There's a moment with every tactic or strategy you use where if it's going to click, it clicks.
If you have any experience in the field you've seen this: you're doing something with a girl (be it cold reads or playful banter or deep dives or sex talk) and she reacts okay to it for a while.
Not committed to it. Not deeply invested in it. Perhaps marginally interested in it.
Then, at some point, it suddenly clicks.
She is into it. Her mindset has shifted. You can feel that she trusts you to continue leading this approach she now enjoys.
The click moment is the answer to a question plagues guys from beginner to intermediate (and sometimes beyond):
When do you move off using a given pickup tactic and move things to the next step?
For instance, let's say you're teasing a girl. You're teasing her, and teasing her... when do you stop all that teasing and move to a more substantial connection?
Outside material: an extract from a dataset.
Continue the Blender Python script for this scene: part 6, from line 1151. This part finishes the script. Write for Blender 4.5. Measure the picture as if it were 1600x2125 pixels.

Let's say you're in a fun, banter-y text exchange with a girl. When do you kill the banter and tell her to meet up?
Let's say you've started connecting with her and it's going well. When to you halt the connection and move to the next step?
Let's say you're making out with her. When do you stop the make-out and move to full-on escalation?
Most beginners struggle mightily with making these calls. They will spend far too long in one of these stages, trying to 'be sure', and end up inflating the tactic and the pickup crumbles.
The girl breaks out of the spell and the whole thing ends.
Guys who are intermediates tend to do better at moving things along well in earlier stages of the courtship. But then they fall into the same inflation/spell breaking scenario with their later-stage tactics, where they again spend too long on them (to be 'safe').
How do you know when a tactic has worked, and it's time to move on to the next stage?
The easiest way is to look for the Click Moment, and the escalation window that follows it.